Write out every line of the material exactly as it appears.

####################

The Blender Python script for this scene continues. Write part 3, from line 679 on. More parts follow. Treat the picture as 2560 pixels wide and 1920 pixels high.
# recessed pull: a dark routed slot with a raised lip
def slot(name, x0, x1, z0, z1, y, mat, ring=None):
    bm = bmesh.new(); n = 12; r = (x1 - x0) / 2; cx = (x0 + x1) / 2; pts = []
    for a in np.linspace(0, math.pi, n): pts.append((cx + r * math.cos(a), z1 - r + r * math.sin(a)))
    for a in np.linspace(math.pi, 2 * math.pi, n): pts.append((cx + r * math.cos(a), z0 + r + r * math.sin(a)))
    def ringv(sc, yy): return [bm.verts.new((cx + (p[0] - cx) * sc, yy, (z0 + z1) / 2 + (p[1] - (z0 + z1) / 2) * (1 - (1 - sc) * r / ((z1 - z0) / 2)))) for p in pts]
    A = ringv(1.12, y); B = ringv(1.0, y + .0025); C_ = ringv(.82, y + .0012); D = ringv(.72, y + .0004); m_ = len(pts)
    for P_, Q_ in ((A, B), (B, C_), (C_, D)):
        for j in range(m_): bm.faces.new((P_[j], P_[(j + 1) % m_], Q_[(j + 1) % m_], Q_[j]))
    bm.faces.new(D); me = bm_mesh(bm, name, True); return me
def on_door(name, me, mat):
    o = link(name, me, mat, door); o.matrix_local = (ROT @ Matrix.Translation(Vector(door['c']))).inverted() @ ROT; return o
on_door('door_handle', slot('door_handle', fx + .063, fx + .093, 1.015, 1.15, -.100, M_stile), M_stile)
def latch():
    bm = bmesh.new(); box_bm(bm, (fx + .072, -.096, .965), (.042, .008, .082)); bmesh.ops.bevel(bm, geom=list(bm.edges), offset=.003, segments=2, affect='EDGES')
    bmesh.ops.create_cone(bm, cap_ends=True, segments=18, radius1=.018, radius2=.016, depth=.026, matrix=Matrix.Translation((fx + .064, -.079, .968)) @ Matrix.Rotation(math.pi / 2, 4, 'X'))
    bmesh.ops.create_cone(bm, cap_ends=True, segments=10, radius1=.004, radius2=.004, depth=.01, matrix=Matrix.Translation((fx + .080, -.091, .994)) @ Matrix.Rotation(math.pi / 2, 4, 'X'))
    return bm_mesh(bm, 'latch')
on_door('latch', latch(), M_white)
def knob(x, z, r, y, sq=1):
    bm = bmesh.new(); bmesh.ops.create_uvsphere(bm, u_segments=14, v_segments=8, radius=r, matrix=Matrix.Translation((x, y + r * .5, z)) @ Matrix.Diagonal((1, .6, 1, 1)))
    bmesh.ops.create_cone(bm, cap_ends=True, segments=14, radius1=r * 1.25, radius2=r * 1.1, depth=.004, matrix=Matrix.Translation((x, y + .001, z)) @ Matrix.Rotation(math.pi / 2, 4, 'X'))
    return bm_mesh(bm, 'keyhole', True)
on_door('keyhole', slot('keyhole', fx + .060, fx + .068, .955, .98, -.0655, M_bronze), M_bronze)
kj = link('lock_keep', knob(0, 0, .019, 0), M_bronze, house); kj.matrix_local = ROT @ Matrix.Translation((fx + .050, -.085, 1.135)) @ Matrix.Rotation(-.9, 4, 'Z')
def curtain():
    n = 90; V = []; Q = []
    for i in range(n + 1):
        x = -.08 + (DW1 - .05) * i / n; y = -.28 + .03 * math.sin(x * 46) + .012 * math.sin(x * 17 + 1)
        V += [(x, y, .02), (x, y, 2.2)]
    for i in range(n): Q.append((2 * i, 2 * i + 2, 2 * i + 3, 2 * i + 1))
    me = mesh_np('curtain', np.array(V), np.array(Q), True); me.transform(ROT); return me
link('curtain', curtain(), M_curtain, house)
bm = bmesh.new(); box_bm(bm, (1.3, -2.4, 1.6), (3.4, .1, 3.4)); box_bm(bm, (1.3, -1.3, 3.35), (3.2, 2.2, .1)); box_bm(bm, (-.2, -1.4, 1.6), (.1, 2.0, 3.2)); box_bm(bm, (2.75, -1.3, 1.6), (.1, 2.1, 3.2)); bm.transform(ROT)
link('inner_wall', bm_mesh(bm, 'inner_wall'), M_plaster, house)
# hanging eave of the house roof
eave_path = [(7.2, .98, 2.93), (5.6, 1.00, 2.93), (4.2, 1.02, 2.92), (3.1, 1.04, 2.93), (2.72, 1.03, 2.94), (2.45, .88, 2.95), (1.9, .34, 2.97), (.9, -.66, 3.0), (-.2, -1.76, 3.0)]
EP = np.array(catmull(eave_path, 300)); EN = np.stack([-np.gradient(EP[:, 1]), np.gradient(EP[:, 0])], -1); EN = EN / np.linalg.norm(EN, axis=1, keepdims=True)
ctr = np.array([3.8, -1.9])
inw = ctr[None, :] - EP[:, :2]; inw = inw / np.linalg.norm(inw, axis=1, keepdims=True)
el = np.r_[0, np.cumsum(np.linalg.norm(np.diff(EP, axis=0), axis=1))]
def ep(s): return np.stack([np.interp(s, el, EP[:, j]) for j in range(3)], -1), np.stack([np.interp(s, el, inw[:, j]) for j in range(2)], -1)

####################

§ **REPLY**:
The Blender Python script for this scene continues. Write part 3, from line 679 on. More parts follow. Treat the picture as 2560 pixels wide and 1920 pixels high.
# recessed pull: a dark routed slot with a raised lip
def slot(name, x0, x1, z0, z1, y, mat, ring=None):
    bm = bmesh.new(); n = 12; r = (x1 - x0) / 2; cx = (x0 + x1) / 2; pts = []
    for a in np.linspace(0, math.pi, n): pts.append((cx + r * math.cos(a), z1 - r + r * math.sin(a)))
    for a in np.linspace(math.pi, 2 * math.pi, n): pts.append((cx + r * math.cos(a), z0 + r + r * math.sin(a)))
    def ringv(sc, yy): return [bm.verts.new((cx + (p[0] - cx) * sc, yy, (z0 + z1) / 2 + (p[1] - (z0 + z1) / 2) * (1 - (1 - sc) * r / ((z1 - z0) / 2)))) for p in pts]
    A = ringv(1.12, y); B = ringv(1.0, y + .0025); C_ = ringv(.82, y + .0012); D = ringv(.72, y + .0004); m_ = len(pts)
    for P_, Q_ in ((A, B), (B, C_), (C_, D)):
        for j in range(m_): bm.faces.new((P_[j], P_[(j + 1) % m_], Q_[(j + 1) % m_], Q_[j]))
    bm.faces.new(D); me = bm_mesh(bm, name, True); return me
def on_door(name, me, mat):
    o = link(name, me, mat, door); o.matrix_local = (ROT @ Matrix.Translation(Vector(door['c']))).inverted() @ ROT; return o
on_door('door_handle', slot('door_handle', fx + .063, fx + .093, 1.015, 1.15, -.100, M_stile), M_stile)
def latch():
    bm = bmesh.new(); box_bm(bm, (fx + .072, -.096, .965), (.042, .008, .082)); bmesh.ops.bevel(bm, geom=list(bm.edges), offset=.003, segments=2, affect='EDGES')
    bmesh.ops.create_cone(bm, cap_ends=True, segments=18, radius1=.018, radius2=.016, depth=.026, matrix=Matrix.Translation((fx + .064, -.079, .968)) @ Matrix.Rotation(math.pi / 2, 4, 'X'))
    bmesh.ops.create_cone(bm, cap_ends=True, segments=10, radius1=.004, radius2=.004, depth=.01, matrix=Matrix.Translation((fx + .080, -.091, .994)) @ Matrix.Rotation(math.pi / 2, 4, 'X'))
    return bm_mesh(bm, 'latch')
on_door('latch', latch(), M_white)
def knob(x, z, r, y, sq=1):
    bm = bmesh.new(); bmesh.ops.create_uvsphere(bm, u_segments=14, v_segments=8, radius=r, matrix=Matrix.Translation((x, y + r * .5, z)) @ Matrix.Diagonal((1, .6, 1, 1)))
    bmesh.ops.create_cone(bm, cap_ends=True, segments=14, radius1=r * 1.25, radius2=r * 1.1, depth=.004, matrix=Matrix.Translation((x, y + .001, z)) @ Matrix.Rotation(math.pi / 2, 4, 'X'))
    return bm_mesh(bm, 'keyhole', True)
on_door('keyhole', slot('keyhole', fx + .060, fx + .068, .955, .98, -.0655, M_bronze), M_bronze)
kj = link('lock_keep', knob(0, 0, .019, 0), M_bronze, house); kj.matrix_local = ROT @ Matrix.Translation((fx + .050, -.085, 1.135)) @ Matrix.Rotation(-.9, 4, 'Z')
def curtain():
    n = 90; V = []; Q = []
    for i in range(n + 1):
        x = -.08 + (DW1 - .05) * i / n; y = -.28 + .03 * math.sin(x * 46) + .012 * math.sin(x * 17 + 1)
        V += [(x, y, .02), (x, y, 2.2)]
    for i in range(n): Q.append((2 * i, 2 * i + 2, 2 * i + 3, 2 * i + 1))
    me = mesh_np('curtain', np.array(V), np.array(Q), True); me.transform(ROT); return me
link('curtain', curtain(), M_curtain, house)
bm = bmesh.new(); box_bm(bm, (1.3, -2.4, 1.6), (3.4, .1, 3.4)); box_bm(bm, (1.3, -1.3, 3.35), (3.2, 2.2, .1)); box_bm(bm, (-.2, -1.4, 1.6), (.1, 2.0, 3.2)); box_bm(bm, (2.75, -1.3, 1.6), (.1, 2.1, 3.2)); bm.transform(ROT)
link('inner_wall', bm_mesh(bm, 'inner_wall'), M_plaster, house)
# hanging eave of the house roof
eave_path = [(7.2, .98, 2.93), (5.6, 1.00, 2.93), (4.2, 1.02, 2.92), (3.1, 1.04, 2.93), (2.72, 1.03, 2.94), (2.45, .88, 2.95), (1.9, .34, 2.97), (.9, -.66, 3.0), (-.2, -1.76, 3.0)]
EP = np.array(catmull(eave_path, 300)); EN = np.stack([-np.gradient(EP[:, 1]), np.gradient(EP[:, 0])], -1); EN = EN / np.linalg.norm(EN, axis=1, keepdims=True)
ctr = np.array([3.8, -1.9])
inw = ctr[None, :] - EP[:, :2]; inw = inw / np.linalg.norm(inw, axis=1, keepdims=True)
el = np.r_[0, np.cumsum(np.linalg.norm(np.diff(EP, axis=0), axis=1))]
def ep(s): return np.stack([np.interp(s, el, EP[:, j]) for j in range(3)], -1), np.stack([np.interp(s, el, inw[:, j]) for j in range(2)], -1)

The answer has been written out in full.